> _Set exercise_:
Please transcribe the data below exactly. Leave the pictures out.

>> begin

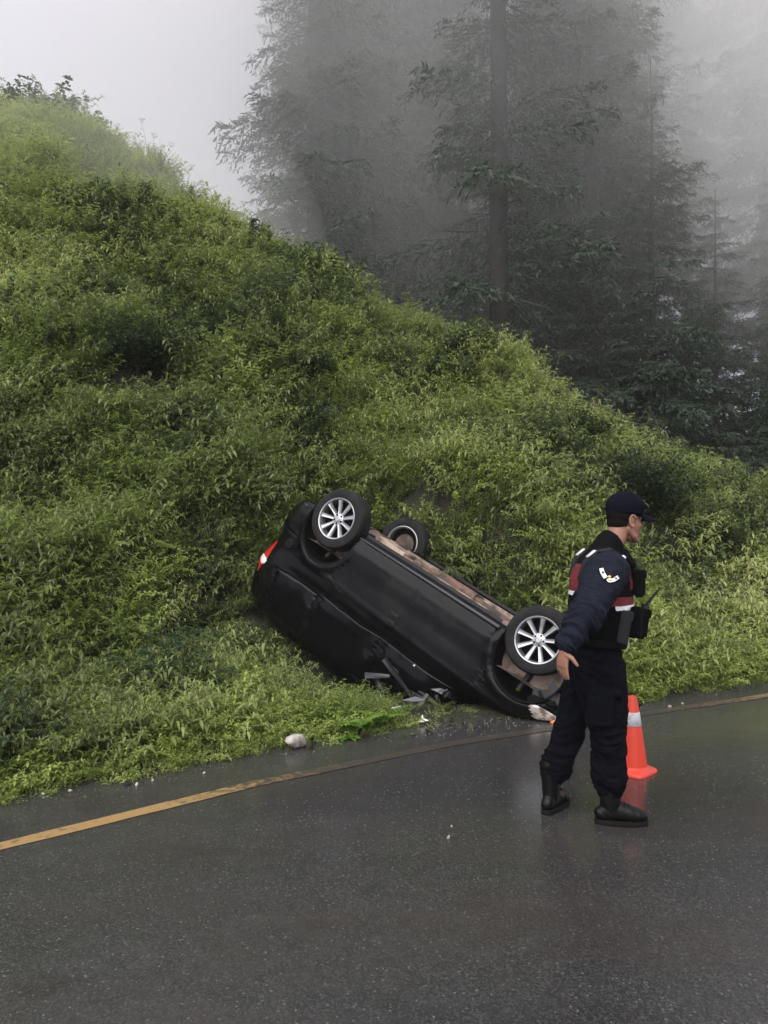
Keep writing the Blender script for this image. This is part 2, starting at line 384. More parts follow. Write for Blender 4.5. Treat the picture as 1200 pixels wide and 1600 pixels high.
class Leaves:
    """leaf blades, each a folded, bent strip"""
    def __init__(s): s.V = []; s.F = []; s.mi = []; s.n = 0
    def leaf(s, p, d, up, L, W, droop=.3, fold=.25, segs=3, mi=0, shape=(.0, .8, 1., .0)):
        d = d / np.linalg.norm(d); sd = np.cross(d, up); k = np.linalg.norm(sd); sd = sd / k if k > 1e-5 else np.array([1., 0, 0]); nn = np.cross(sd, d)
        pts = []
        for i in range(segs + 1):
            t = i / segs; c = p + d * (L * t * (1 - .25 * droop * t)) + np.array([0, 0, -1.]) * (L * droop * t * t)
            wd = W * .5 * np.interp(t, np.linspace(0, 1, len(shape)), shape)
            if i in (0, segs): pts.append([c])
            else: pts.append([c + sd * wd + nn * fold * wd, c, c - sd * wd + nn * fold * wd])
        b = s.n; ids = []
        for q_ in pts:
            ids.append(list(range(s.n, s.n + len(q_)))); s.V += q_; s.n += len(q_)
        for i in range(segs):
            A, B = ids[i], ids[i + 1]
            if len(A) == 1: s.F += [(A[0], B[0], B[1]), (A[0], B[1], B[2])]; s.mi += [mi] * 2
            elif len(B) == 1: s.F += [(A[0], B[0], A[1]), (A[1], B[0], A[2])]; s.mi += [mi] * 2
            else:
                s.F += [(A[0], B[0], B[1]), (A[0], B[1], A[1]), (A[1], B[1], B[2]), (A[1], B[2], A[2])]; s.mi += [mi] * 4
    def stem(s, pts, r, mi=1):
        pts = [np.asarray(p) for p in pts]; N = len(pts); b = s.n
        for i, p in enumerate(pts):
            rr = r * (1 - .6 * i / (N - 1))
            for k in range(3): s.V.append(p + np.array([math.cos(k * 2.094), math.sin(k * 2.094), 0]) * rr)
        s.n += 3 * N
        for i in range(N - 1):
            for k in range(3):
                a = b + i * 3 + k; c = b + i * 3 + (k + 1) % 3
                s.F += [(a, c, c + 3), (a, c + 3, a + 3)]; s.mi += [mi] * 2
    def mesh(s, name, mats):
        me = npmesh(name, np.array(s.V), np.array(s.F)); [me.materials.append(x) for x in mats]
        me.polygons.foreach_set('material_index', np.array(s.mi, np.int32)); me.update(); return me
def arch(p0, az, H, lean, n=7):
    """points of a stem that leans over towards its tip"""
    t = np.linspace(0, 1, n); dx = lean * H * t ** 1.8
    z = H * (t - .30 * lean * t ** 3)
    return np.stack([p0[0] + dx * math.cos(az), p0[1] + dx * math.sin(az), p0[2] + z], 1)
U = rng.uniform
def herb(nst, H, nl, L, W, mats, spread=.16, droop=.5, lean=.5, whorl=2, tipleaf=True, seg=3, shape=(0, .9, .8, 0)):
    lv = Leaves()
    for k in range(nst):
        a = U(0, 6.28); p0 = np.array([math.cos(a), math.sin(a), 0]) * U(0, spread); h = H * U(.65, 1.15)
        P = arch(p0, a + U(-.6, .6), h, lean * U(.5, 1.4)); lv.stem(P, .0035)
        ph = U(0, 3)
        for q_ in range(nl):
            t = .12 + .88 * q_ / (nl - 1); c = np.array([np.interp(t, np.linspace(0, 1, len(P)), P[:, i]) for i in range(3)])
            for w_ in range(whorl):
                az = ph + q_ * 1.57 + w_ * 2 * math.pi / whorl + U(-.25, .25); s_ = (1 - .45 * abs(t - .45)) * U(.75, 1.2)
                lv.leaf(c, np.array([math.cos(az), math.sin(az), U(.1, .7)]), np.array([0, 0, 1.]), L * s_, W * s_, droop * U(.5, 1.5), .3, seg, 0, shape)
        if tipleaf:
            for w_ in range(4):
                az = ph + w_ * 1.57; lv.leaf(P[-1], np.array([math.cos(az), math.sin(az), 1.1]), np.array([0, 0, 1.]), L * .55, W * .5, .2, .3, 2, 0)
    return lv.mesh('herb', mats)
def grass(nb, H, W, mats, spread=.12):
    lv = Leaves()
    for k in range(nb):
        a = U(0, 6.28); p0 = np.array([math.cos(a), math.sin(a), 0]) * U(0, spread); az = a + U(-.8, .8)
        lv.leaf(p0, np.array([math.cos(az) * .45, math.sin(az) * .45, 1.]), np.array([math.cos(az), math.sin(az), 0]), H * U(.6, 1.2), W, U(.15, .7), .3, 4, 0, (.5, 1, .8, .4, 0))
    return lv.mesh('grass', mats)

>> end

> _Answer to the exercise_:
Keep writing the Blender script for this image. This is part 2, starting at line 384. More parts follow. Write for Blender 4.5. Treat the picture as 1200 pixels wide and 1600 pixels high.
class Leaves:
    """leaf blades, each a folded, bent strip"""
    def __init__(s): s.V = []; s.F = []; s.mi = []; s.n = 0
    def leaf(s, p, d, up, L, W, droop=.3, fold=.25, segs=3, mi=0, shape=(.0, .8, 1., .0)):
        d = d / np.linalg.norm(d); sd = np.cross(d, up); k = np.linalg.norm(sd); sd = sd / k if k > 1e-5 else np.array([1., 0, 0]); nn = np.cross(sd, d)
        pts = []
        for i in range(segs + 1):
            t = i / segs; c = p + d * (L * t * (1 - .25 * droop * t)) + np.array([0, 0, -1.]) * (L * droop * t * t)
            wd = W * .5 * np.interp(t, np.linspace(0, 1, len(shape)), shape)
            if i in (0, segs): pts.append([c])
            else: pts.append([c + sd * wd + nn * fold * wd, c, c - sd * wd + nn * fold * wd])
        b = s.n; ids = []
        for q_ in pts:
            ids.append(list(range(s.n, s.n + len(q_)))); s.V += q_; s.n += len(q_)
        for i in range(segs):
            A, B = ids[i], ids[i + 1]
            if len(A) == 1: s.F += [(A[0], B[0], B[1]), (A[0], B[1], B[2])]; s.mi += [mi] * 2
            elif len(B) == 1: s.F += [(A[0], B[0], A[1]), (A[1], B[0], A[2])]; s.mi += [mi] * 2
            else:
                s.F += [(A[0], B[0], B[1]), (A[0], B[1], A[1]), (A[1], B[1], B[2]), (A[1], B[2], A[2])]; s.mi += [mi] * 4
    def stem(s, pts, r, mi=1):
        pts = [np.asarray(p) for p in pts]; N = len(pts); b = s.n
        for i, p in enumerate(pts):
            rr = r * (1 - .6 * i / (N - 1))
            for k in range(3): s.V.append(p + np.array([math.cos(k * 2.094), math.sin(k * 2.094), 0]) * rr)
        s.n += 3 * N
        for i in range(N - 1):
            for k in range(3):
                a = b + i * 3 + k; c = b + i * 3 + (k + 1) % 3
                s.F += [(a, c, c + 3), (a, c + 3, a + 3)]; s.mi += [mi] * 2
    def mesh(s, name, mats):
        me = npmesh(name, np.array(s.V), np.array(s.F)); [me.materials.append(x) for x in mats]
        me.polygons.foreach_set('material_index', np.array(s.mi, np.int32)); me.update(); return me
def arch(p0, az, H, lean, n=7):
    """points of a stem that leans over towards its tip"""
    t = np.linspace(0, 1, n); dx = lean * H * t ** 1.8
    z = H * (t - .30 * lean * t ** 3)
    return np.stack([p0[0] + dx * math.cos(az), p0[1] + dx * math.sin(az), p0[2] + z], 1)
U = rng.uniform
def herb(nst, H, nl, L, W, mats, spread=.16, droop=.5, lean=.5, whorl=2, tipleaf=True, seg=3, shape=(0, .9, .8, 0)):
    lv = Leaves()
    for k in range(nst):
        a = U(0, 6.28); p0 = np.array([math.cos(a), math.sin(a), 0]) * U(0, spread); h = H * U(.65, 1.15)
        P = arch(p0, a + U(-.6, .6), h, lean * U(.5, 1.4)); lv.stem(P, .0035)
        ph = U(0, 3)
        for q_ in range(nl):
            t = .12 + .88 * q_ / (nl - 1); c = np.array([np.interp(t, np.linspace(0, 1, len(P)), P[:, i]) for i in range(3)])
            for w_ in range(whorl):
                az = ph + q_ * 1.57 + w_ * 2 * math.pi / whorl + U(-.25, .25); s_ = (1 - .45 * abs(t - .45)) * U(.75, 1.2)
                lv.leaf(c, np.array([math.cos(az), math.sin(az), U(.1, .7)]), np.array([0, 0, 1.]), L * s_, W * s_, droop * U(.5, 1.5), .3, seg, 0, shape)
        if tipleaf:
            for w_ in range(4):
                az = ph + w_ * 1.57; lv.leaf(P[-1], np.array([math.cos(az), math.sin(az), 1.1]), np.array([0, 0, 1.]), L * .55, W * .5, .2, .3, 2, 0)
    return lv.mesh('herb', mats)
def grass(nb, H, W, mats, spread=.12):
    lv = Leaves()
    for k in range(nb):
        a = U(0, 6.28); p0 = np.array([math.cos(a), math.sin(a), 0]) * U(0, spread); az = a + U(-.8, .8)
        lv.leaf(p0, np.array([math.cos(az) * .45, math.sin(az) * .45, 1.]), np.array([math.cos(az), math.sin(az), 0]), H * U(.6, 1.2), W, U(.15, .7), .3, 4, 0, (.5, 1, .8, .4, 0))
    return lv.mesh('grass', mats)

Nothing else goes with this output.